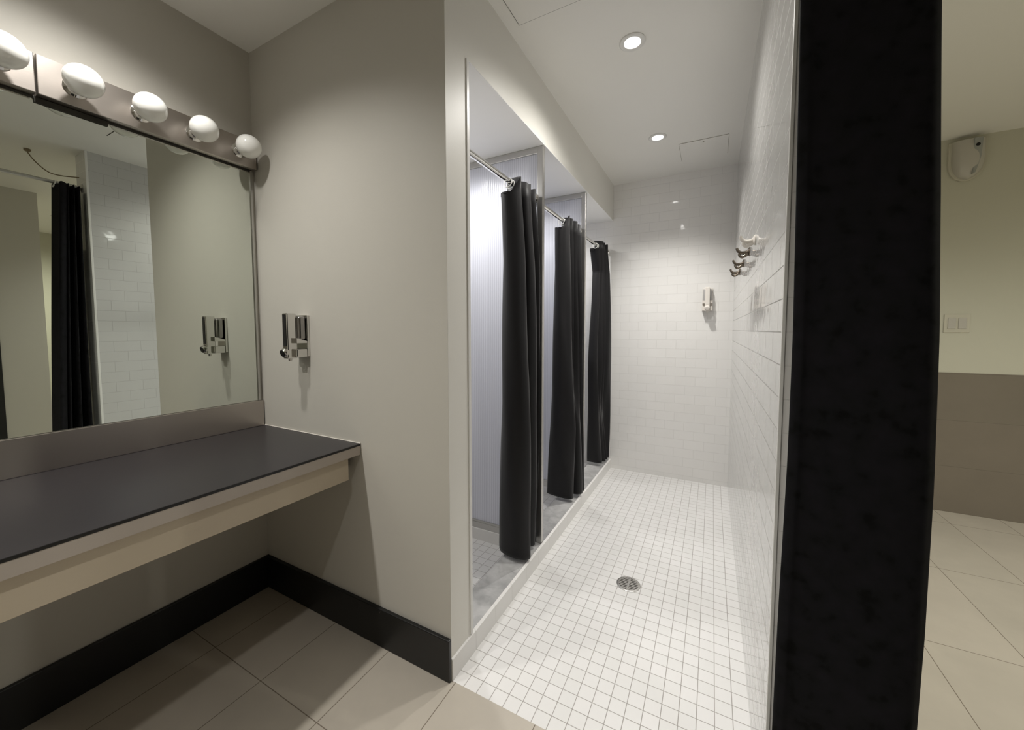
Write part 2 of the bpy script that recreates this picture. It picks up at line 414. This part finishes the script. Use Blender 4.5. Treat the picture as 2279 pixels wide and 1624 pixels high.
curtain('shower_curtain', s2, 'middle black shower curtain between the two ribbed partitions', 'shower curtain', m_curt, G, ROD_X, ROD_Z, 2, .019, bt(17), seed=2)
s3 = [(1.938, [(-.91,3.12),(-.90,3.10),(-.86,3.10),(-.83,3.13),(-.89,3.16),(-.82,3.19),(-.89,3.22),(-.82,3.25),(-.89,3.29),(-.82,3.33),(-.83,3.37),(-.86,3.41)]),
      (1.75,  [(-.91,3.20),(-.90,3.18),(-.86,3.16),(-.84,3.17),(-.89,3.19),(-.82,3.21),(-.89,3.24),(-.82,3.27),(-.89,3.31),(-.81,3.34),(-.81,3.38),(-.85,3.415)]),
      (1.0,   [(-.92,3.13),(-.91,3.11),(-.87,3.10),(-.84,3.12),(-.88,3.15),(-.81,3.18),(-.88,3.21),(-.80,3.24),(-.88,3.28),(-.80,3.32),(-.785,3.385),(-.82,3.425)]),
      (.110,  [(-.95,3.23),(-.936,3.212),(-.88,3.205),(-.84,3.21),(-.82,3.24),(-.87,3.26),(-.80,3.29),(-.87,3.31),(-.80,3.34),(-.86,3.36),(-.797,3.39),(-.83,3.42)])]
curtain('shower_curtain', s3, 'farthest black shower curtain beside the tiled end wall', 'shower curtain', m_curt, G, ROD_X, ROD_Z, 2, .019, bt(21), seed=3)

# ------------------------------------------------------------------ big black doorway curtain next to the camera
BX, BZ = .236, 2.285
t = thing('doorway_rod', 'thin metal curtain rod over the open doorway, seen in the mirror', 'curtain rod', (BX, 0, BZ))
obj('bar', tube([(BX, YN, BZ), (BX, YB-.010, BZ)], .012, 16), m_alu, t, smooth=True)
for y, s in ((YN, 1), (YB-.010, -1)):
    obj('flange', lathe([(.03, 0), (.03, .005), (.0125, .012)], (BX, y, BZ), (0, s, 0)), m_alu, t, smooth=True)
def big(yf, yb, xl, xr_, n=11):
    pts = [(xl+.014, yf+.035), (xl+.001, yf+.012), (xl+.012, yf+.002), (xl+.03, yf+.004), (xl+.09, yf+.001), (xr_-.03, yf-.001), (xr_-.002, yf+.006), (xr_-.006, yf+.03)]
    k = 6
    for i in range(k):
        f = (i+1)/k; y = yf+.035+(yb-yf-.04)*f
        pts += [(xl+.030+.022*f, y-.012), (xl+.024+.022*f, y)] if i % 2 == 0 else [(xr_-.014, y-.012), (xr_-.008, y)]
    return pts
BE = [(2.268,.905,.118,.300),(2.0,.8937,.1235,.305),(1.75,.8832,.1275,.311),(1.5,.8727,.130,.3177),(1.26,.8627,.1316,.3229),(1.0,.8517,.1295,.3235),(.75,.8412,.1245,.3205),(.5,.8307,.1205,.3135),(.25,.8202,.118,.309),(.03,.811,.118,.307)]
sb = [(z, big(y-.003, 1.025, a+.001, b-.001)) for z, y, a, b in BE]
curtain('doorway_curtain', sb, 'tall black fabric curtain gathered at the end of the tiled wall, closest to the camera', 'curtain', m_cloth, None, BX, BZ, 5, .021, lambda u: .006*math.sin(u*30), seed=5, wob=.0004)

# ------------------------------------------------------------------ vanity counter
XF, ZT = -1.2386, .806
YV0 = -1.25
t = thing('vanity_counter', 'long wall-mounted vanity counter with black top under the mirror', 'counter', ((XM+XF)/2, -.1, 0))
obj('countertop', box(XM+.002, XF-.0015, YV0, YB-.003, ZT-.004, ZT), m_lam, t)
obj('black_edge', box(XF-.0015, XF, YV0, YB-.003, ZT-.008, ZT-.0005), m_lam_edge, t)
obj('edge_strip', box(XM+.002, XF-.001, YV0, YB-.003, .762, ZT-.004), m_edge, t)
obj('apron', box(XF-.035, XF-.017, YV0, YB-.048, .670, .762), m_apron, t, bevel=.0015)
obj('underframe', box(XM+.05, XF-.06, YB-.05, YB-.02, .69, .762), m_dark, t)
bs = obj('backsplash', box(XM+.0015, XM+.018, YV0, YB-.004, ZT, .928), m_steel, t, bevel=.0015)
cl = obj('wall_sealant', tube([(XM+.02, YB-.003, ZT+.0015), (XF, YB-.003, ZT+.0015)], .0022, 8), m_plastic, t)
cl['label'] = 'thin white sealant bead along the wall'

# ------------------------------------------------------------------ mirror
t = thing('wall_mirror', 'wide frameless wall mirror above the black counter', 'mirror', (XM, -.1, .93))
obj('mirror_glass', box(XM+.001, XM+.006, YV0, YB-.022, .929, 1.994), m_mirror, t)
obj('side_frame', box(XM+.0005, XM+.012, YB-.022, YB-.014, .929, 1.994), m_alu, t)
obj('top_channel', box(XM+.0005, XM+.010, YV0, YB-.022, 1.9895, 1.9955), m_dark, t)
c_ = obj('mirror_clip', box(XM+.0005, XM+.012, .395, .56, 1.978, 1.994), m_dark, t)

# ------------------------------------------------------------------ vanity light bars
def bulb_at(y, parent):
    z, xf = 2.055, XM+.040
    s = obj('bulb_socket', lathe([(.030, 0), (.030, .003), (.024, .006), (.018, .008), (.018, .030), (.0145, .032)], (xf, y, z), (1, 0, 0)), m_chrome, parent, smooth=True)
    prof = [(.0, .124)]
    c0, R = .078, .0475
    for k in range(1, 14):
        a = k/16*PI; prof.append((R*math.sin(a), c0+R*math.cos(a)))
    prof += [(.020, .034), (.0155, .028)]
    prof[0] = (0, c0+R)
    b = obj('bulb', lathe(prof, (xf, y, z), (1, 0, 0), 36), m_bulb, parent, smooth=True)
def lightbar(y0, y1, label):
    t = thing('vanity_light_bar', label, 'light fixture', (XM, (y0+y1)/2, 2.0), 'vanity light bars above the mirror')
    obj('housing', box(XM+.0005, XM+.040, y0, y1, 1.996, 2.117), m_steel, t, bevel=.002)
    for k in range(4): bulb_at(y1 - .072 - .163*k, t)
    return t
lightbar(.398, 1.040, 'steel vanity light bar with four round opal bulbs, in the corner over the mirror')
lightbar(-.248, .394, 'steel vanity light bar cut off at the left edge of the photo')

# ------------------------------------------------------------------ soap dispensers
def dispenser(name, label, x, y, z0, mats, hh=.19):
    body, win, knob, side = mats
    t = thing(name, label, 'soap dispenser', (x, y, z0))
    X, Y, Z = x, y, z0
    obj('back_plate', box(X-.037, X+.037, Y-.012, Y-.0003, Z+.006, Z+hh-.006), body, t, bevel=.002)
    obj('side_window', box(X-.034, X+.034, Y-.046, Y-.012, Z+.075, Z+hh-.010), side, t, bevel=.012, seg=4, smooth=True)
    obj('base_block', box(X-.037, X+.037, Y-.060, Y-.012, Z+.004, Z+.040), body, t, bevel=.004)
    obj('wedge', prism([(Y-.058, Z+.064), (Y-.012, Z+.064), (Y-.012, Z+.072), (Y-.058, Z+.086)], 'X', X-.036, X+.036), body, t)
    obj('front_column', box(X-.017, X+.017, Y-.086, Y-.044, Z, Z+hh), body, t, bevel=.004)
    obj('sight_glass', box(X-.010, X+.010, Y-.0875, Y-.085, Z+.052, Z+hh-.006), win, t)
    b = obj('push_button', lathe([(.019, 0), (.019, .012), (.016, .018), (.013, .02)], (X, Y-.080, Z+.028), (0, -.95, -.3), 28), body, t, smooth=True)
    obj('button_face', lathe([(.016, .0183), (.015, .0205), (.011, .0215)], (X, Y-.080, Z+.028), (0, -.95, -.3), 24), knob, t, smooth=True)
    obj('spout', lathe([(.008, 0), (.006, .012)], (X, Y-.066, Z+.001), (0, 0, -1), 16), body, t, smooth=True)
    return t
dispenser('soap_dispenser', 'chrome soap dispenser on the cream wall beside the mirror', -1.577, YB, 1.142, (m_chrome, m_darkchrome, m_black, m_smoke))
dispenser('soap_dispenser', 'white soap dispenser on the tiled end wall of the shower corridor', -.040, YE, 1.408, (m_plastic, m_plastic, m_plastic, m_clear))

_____

- _What is expected_
Return only the lines running from the top of the data to the line that holds "curtain('shower_curtain', s3, 'farthest". Include both of those lines, but skip the pictures.

- _Written reply_
Write part 2 of the bpy script that recreates this picture. It picks up at line 414. This part finishes the script. Use Blender 4.5. Treat the picture as 2279 pixels wide and 1624 pixels high.
curtain('shower_curtain', s2, 'middle black shower curtain between the two ribbed partitions', 'shower curtain', m_curt, G, ROD_X, ROD_Z, 2, .019, bt(17), seed=2)
s3 = [(1.938, [(-.91,3.12),(-.90,3.10),(-.86,3.10),(-.83,3.13),(-.89,3.16),(-.82,3.19),(-.89,3.22),(-.82,3.25),(-.89,3.29),(-.82,3.33),(-.83,3.37),(-.86,3.41)]),
      (1.75,  [(-.91,3.20),(-.90,3.18),(-.86,3.16),(-.84,3.17),(-.89,3.19),(-.82,3.21),(-.89,3.24),(-.82,3.27),(-.89,3.31),(-.81,3.34),(-.81,3.38),(-.85,3.415)]),
      (1.0,   [(-.92,3.13),(-.91,3.11),(-.87,3.10),(-.84,3.12),(-.88,3.15),(-.81,3.18),(-.88,3.21),(-.80,3.24),(-.88,3.28),(-.80,3.32),(-.785,3.385),(-.82,3.425)]),
      (.110,  [(-.95,3.23),(-.936,3.212),(-.88,3.205),(-.84,3.21),(-.82,3.24),(-.87,3.26),(-.80,3.29),(-.87,3.31),(-.80,3.34),(-.86,3.36),(-.797,3.39),(-.83,3.42)])]
curtain('shower_curtain', s3, 'farthest black shower curtain beside the tiled end wall', 'shower curtain', m_curt, G, ROD_X, ROD_Z, 2, .019, bt(21), seed=3)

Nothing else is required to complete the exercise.